● **Problem requirements**:
Copy out the complete listing, word for word.

● **Supplied data**:
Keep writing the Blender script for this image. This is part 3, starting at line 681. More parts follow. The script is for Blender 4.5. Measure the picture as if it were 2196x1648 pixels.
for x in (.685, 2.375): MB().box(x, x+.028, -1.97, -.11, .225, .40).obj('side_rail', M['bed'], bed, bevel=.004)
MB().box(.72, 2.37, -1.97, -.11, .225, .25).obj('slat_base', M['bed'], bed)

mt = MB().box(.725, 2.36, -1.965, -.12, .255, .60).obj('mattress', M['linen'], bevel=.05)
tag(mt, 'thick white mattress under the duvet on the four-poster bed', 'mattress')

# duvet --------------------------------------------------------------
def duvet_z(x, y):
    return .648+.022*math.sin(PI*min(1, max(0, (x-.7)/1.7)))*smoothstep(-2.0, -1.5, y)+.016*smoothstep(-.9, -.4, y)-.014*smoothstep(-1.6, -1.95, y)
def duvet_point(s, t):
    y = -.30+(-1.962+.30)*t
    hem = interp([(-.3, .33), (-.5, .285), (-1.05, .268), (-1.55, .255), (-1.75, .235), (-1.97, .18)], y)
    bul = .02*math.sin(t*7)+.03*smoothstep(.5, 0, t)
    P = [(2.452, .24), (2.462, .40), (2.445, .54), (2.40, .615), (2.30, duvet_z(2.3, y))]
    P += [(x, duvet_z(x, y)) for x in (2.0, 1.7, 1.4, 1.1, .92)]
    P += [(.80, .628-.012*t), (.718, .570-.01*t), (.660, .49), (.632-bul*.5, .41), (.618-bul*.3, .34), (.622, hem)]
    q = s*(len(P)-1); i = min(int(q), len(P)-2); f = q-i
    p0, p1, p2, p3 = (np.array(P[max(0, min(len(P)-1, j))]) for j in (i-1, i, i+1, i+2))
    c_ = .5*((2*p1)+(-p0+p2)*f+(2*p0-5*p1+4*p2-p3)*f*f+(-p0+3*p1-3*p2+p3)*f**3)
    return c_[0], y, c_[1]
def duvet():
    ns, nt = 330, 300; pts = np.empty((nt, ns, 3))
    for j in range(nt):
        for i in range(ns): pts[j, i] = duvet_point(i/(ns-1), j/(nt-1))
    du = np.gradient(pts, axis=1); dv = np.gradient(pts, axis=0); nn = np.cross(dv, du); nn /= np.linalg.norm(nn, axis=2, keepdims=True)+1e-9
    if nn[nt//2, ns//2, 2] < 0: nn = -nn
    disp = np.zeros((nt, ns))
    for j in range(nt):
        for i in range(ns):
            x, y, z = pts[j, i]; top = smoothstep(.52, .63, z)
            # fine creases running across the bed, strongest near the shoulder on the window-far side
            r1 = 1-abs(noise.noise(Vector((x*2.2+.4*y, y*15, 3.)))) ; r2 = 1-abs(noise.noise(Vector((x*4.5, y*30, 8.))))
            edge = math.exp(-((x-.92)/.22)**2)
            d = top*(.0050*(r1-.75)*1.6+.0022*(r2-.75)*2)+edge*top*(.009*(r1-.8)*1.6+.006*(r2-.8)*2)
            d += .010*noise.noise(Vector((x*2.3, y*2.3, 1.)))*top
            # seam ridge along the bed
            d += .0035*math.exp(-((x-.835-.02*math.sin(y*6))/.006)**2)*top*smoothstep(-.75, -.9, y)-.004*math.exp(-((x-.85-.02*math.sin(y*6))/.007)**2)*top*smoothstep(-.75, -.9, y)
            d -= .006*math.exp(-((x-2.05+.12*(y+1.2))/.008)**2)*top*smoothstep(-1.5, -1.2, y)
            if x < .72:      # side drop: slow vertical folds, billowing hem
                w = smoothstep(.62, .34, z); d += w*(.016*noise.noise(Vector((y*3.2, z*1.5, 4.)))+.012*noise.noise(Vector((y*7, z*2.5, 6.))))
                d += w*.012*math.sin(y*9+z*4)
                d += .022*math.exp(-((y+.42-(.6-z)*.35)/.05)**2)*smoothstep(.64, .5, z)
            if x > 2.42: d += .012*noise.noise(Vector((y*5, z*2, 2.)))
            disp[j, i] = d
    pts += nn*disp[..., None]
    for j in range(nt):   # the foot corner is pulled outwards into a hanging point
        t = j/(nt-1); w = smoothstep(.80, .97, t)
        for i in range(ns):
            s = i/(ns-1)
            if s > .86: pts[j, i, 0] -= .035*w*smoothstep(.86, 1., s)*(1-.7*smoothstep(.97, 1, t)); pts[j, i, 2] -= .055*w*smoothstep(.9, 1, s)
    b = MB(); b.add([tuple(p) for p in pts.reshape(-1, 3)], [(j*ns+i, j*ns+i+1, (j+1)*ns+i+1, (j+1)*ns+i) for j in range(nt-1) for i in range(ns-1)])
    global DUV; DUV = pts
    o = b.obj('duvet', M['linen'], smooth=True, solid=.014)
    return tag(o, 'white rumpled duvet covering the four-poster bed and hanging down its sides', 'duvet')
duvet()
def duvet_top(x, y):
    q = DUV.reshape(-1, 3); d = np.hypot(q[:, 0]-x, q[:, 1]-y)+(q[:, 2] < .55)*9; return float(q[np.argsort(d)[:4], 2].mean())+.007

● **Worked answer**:
Keep writing the Blender script for this image. This is part 3, starting at line 681. More parts follow. The script is for Blender 4.5. Measure the picture as if it were 2196x1648 pixels.
for x in (.685, 2.375): MB().box(x, x+.028, -1.97, -.11, .225, .40).obj('side_rail', M['bed'], bed, bevel=.004)
MB().box(.72, 2.37, -1.97, -.11, .225, .25).obj('slat_base', M['bed'], bed)

mt = MB().box(.725, 2.36, -1.965, -.12, .255, .60).obj('mattress', M['linen'], bevel=.05)
tag(mt, 'thick white mattress under the duvet on the four-poster bed', 'mattress')

# duvet --------------------------------------------------------------
def duvet_z(x, y):
    return .648+.022*math.sin(PI*min(1, max(0, (x-.7)/1.7)))*smoothstep(-2.0, -1.5, y)+.016*smoothstep(-.9, -.4, y)-.014*smoothstep(-1.6, -1.95, y)
def duvet_point(s, t):
    y = -.30+(-1.962+.30)*t
    hem = interp([(-.3, .33), (-.5, .285), (-1.05, .268), (-1.55, .255), (-1.75, .235), (-1.97, .18)], y)
    bul = .02*math.sin(t*7)+.03*smoothstep(.5, 0, t)
    P = [(2.452, .24), (2.462, .40), (2.445, .54), (2.40, .615), (2.30, duvet_z(2.3, y))]
    P += [(x, duvet_z(x, y)) for x in (2.0, 1.7, 1.4, 1.1, .92)]
    P += [(.80, .628-.012*t), (.718, .570-.01*t), (.660, .49), (.632-bul*.5, .41), (.618-bul*.3, .34), (.622, hem)]
    q = s*(len(P)-1); i = min(int(q), len(P)-2); f = q-i
    p0, p1, p2, p3 = (np.array(P[max(0, min(len(P)-1, j))]) for j in (i-1, i, i+1, i+2))
    c_ = .5*((2*p1)+(-p0+p2)*f+(2*p0-5*p1+4*p2-p3)*f*f+(-p0+3*p1-3*p2+p3)*f**3)
    return c_[0], y, c_[1]
def duvet():
    ns, nt = 330, 300; pts = np.empty((nt, ns, 3))
    for j in range(nt):
        for i in range(ns): pts[j, i] = duvet_point(i/(ns-1), j/(nt-1))
    du = np.gradient(pts, axis=1); dv = np.gradient(pts, axis=0); nn = np.cross(dv, du); nn /= np.linalg.norm(nn, axis=2, keepdims=True)+1e-9
    if nn[nt//2, ns//2, 2] < 0: nn = -nn
    disp = np.zeros((nt, ns))
    for j in range(nt):
        for i in range(ns):
            x, y, z = pts[j, i]; top = smoothstep(.52, .63, z)
            # fine creases running across the bed, strongest near the shoulder on the window-far side
            r1 = 1-abs(noise.noise(Vector((x*2.2+.4*y, y*15, 3.)))) ; r2 = 1-abs(noise.noise(Vector((x*4.5, y*30, 8.))))
            edge = math.exp(-((x-.92)/.22)**2)
            d = top*(.0050*(r1-.75)*1.6+.0022*(r2-.75)*2)+edge*top*(.009*(r1-.8)*1.6+.006*(r2-.8)*2)
            d += .010*noise.noise(Vector((x*2.3, y*2.3, 1.)))*top
            # seam ridge along the bed
            d += .0035*math.exp(-((x-.835-.02*math.sin(y*6))/.006)**2)*top*smoothstep(-.75, -.9, y)-.004*math.exp(-((x-.85-.02*math.sin(y*6))/.007)**2)*top*smoothstep(-.75, -.9, y)
            d -= .006*math.exp(-((x-2.05+.12*(y+1.2))/.008)**2)*top*smoothstep(-1.5, -1.2, y)
            if x < .72:      # side drop: slow vertical folds, billowing hem
                w = smoothstep(.62, .34, z); d += w*(.016*noise.noise(Vector((y*3.2, z*1.5, 4.)))+.012*noise.noise(Vector((y*7, z*2.5, 6.))))
                d += w*.012*math.sin(y*9+z*4)
                d += .022*math.exp(-((y+.42-(.6-z)*.35)/.05)**2)*smoothstep(.64, .5, z)
            if x > 2.42: d += .012*noise.noise(Vector((y*5, z*2, 2.)))
            disp[j, i] = d
    pts += nn*disp[..., None]
    for j in range(nt):   # the foot corner is pulled outwards into a hanging point
        t = j/(nt-1); w = smoothstep(.80, .97, t)
        for i in range(ns):
            s = i/(ns-1)
            if s > .86: pts[j, i, 0] -= .035*w*smoothstep(.86, 1., s)*(1-.7*smoothstep(.97, 1, t)); pts[j, i, 2] -= .055*w*smoothstep(.9, 1, s)
    b = MB(); b.add([tuple(p) for p in pts.reshape(-1, 3)], [(j*ns+i, j*ns+i+1, (j+1)*ns+i+1, (j+1)*ns+i) for j in range(nt-1) for i in range(ns-1)])
    global DUV; DUV = pts
    o = b.obj('duvet', M['linen'], smooth=True, solid=.014)
    return tag(o, 'white rumpled duvet covering the four-poster bed and hanging down its sides', 'duvet')
duvet()
def duvet_top(x, y):
    q = DUV.reshape(-1, 3); d = np.hypot(q[:, 0]-x, q[:, 1]-y)+(q[:, 2] < .55)*9; return float(q[np.argsort(d)[:4], 2].mean())+.007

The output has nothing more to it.